Unter diesem Bund spaltete sich das Volk, vermischte sich mit den Heiden und wurde schließlich in die Gefangenschaft geführt. Mit diesem Gedanken beschäftigt sich ein großer Teil von Hes 20, wo der Herr auf Israels Missachtung seines Bundes eingeht, auf ihr Versagen, seine Sabbate zu heiligen, die das Zeichen des Bundes waren, oder in Seinen Satzungen zu wandeln. Als Daniel sein Sündenbekenntnis für sich und das Volk ablegte (Dan 9), geschah dies im Licht dieses ersten Bundes. So war es auch bei Nehemia nach der Rückkehr aus der Gefangenschaft (Neh 9,29). Im letzten Kapitel des Alten Testaments (Mal 3,23) wurde das Volk ermahnt, des Gesetzes Seines Knechtes Mose zu gedenken, das Er ihm am Horeb für ganz Israel geboten habe.
So gab es während ihrer gesamten Geschichte eine eindeutige Bundesbeziehung, die von Gott und dem Volk anerkannt wurde. Es gab Aufforderungen zur Vergebung und Wiederherstellung, die oft auf die rührendste Weise gemacht wurde: „Kommt denn und lasst uns miteinander rechten, spricht der Herr. Wenn eure Sünden wie Scharlach sind, wie Schnee sollen sie weiß werden; wenn sie rot sind wie Karmesin, wie Wolle sollen sie werden.

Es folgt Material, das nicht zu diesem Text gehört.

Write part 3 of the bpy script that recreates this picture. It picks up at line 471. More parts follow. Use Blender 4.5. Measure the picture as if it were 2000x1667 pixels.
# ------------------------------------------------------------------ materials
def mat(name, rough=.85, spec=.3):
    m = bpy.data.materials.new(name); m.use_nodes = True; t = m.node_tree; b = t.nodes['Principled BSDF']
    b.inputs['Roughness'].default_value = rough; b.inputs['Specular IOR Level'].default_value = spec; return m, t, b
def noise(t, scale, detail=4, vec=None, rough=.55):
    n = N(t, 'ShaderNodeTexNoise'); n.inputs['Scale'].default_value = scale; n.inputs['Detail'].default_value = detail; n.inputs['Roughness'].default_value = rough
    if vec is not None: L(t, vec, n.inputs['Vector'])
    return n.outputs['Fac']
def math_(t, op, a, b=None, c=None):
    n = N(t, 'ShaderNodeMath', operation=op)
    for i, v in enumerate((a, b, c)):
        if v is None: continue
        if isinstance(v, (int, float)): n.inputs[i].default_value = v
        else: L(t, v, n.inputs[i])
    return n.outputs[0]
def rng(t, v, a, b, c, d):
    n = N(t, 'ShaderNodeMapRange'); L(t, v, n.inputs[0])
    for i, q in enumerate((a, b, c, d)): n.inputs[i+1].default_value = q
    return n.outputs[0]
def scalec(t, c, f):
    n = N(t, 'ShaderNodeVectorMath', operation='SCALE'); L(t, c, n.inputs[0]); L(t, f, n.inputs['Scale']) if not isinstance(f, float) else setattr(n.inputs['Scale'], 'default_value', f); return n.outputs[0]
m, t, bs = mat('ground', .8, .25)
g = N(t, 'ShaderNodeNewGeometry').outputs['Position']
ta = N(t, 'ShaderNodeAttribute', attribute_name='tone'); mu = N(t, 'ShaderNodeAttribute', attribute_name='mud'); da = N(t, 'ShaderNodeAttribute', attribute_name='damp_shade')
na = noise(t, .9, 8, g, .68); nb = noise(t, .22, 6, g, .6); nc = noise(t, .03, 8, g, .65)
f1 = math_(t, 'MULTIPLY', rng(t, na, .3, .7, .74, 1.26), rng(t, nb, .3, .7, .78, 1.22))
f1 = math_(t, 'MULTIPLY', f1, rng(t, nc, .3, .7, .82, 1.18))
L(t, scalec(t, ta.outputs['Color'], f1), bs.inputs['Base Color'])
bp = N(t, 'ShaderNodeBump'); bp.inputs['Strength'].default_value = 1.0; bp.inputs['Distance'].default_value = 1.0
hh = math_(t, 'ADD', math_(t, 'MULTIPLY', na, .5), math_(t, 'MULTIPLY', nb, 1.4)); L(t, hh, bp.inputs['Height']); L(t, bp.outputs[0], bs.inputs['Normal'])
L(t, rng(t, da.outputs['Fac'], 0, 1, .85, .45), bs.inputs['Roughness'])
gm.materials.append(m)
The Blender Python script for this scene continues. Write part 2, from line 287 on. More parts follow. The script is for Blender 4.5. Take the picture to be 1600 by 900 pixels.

Wenn ihr willig seid und hört, so sollt ihr das Gute des Landes essen“ (Jes 1,18-19). „Der Gottlose verlasse seinen Weg und der Mann des Frevels seine Gedanken; und er kehre um zu dem Herrn, so wird er sich seiner erbarmen, und zu unserem Gott, denn er ist reich an Vergebung“ (Jes 55,7). „Wenn aber der Gottlose umkehrt von allen seinen Sünden, die er getan hat, und alle meine Satzungen hält und Recht und Gerechtigkeit übt, so soll er gewiss leben, er soll nicht sterben. Aller seiner Übertretungen, die er begangen hat, soll ihm nicht gedacht werden; wegen seiner Gerechtigkeit, die er geübt hat, soll er leben“ (Hes 18,21-22).
Diese und viele andere Schriftstellen zeigen die enge Beziehung zwischen Israel und dem gesetzlichen Bund. Israel hat nie eine andere Beziehung zu Gott gehabt – außer der verborgenen Seite, dass die auserwählenden Gnade und Verheißung von Ihm aus wirksam war. Wenn sich also der Überrest in der Endzeit in Reue zu Ihm wendet, wird dieser gesetzliche Bund sozusagen das erste Recht haben, seinen Anspruch auf Verwandtschaft geltend zu machen.